Bu felaketin hem kurbanı olan hemde günah keçisi ilan edilen Barbosa oldu. Brezilyali kaleci ölmeden bir kaç ay önce hayatının en kötü anısını anlatır : “Maçtan 20 sene sonra bir mağzada bir kadın beni göstererek çocuğuna ‘bak, bütün Brezilyalı aglatan bu adam’ dedi, o an tekrar yıkıldım”.

Brezilyada 30’lu yillardan itibaren futbol ırkçılığa karşı verilen mucadelenin sembolü oldu.
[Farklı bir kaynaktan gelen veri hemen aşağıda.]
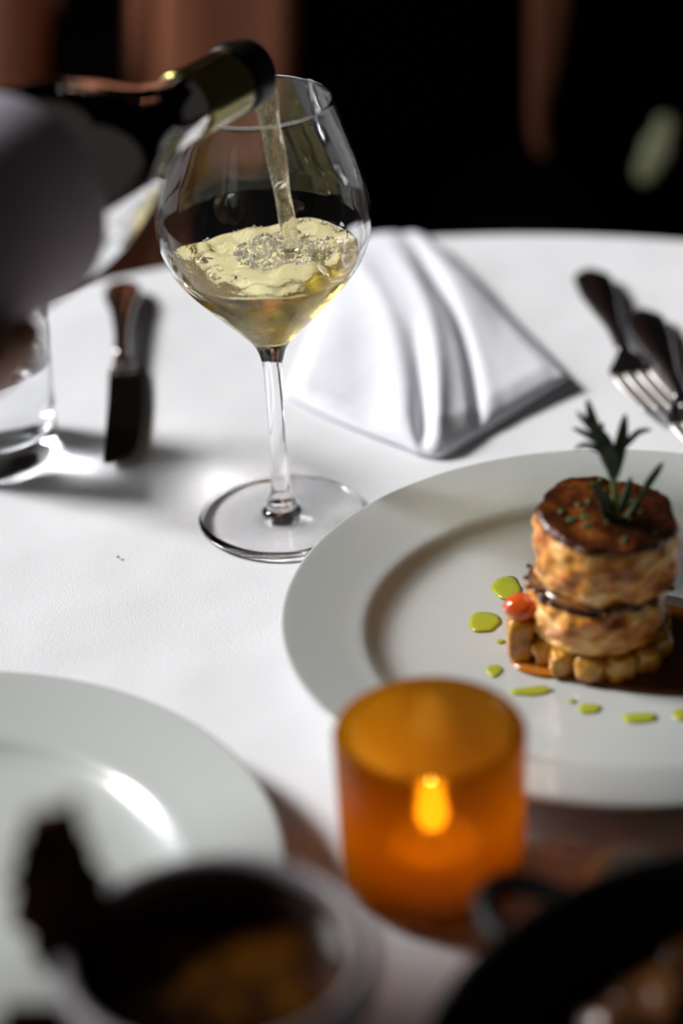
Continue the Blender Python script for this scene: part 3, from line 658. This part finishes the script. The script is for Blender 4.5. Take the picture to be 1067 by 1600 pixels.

Fakat Barbosa’ın Ghigga’dan yediği gol ülke mentalitesini 50 yıl geriye götürdü, siyahilere karşı önyargilar tekrar su üstune çıktı ve nerdeyse halk tarafından batıl inança dönüştü.

O kaybedilen kupadan beri, Brezilya altyapılarında hep siyahi kalecilerin önü kesildi. Milli takım seviyesine gelen siyahi kaleciler hep uzak tutuldu. 1950’den beri Dünya Kupasına katılan tek siyahi kalecide Dida oldu. Oynamaya başladığında beri hep Barbosa ile karşılastırıldı. 2002’de tarihin ilk Dünya Kupası kazanan siyahi kalecisi oldu ve Brezilyada yarım asır süren bu olguya bir nebze olsun son verdi.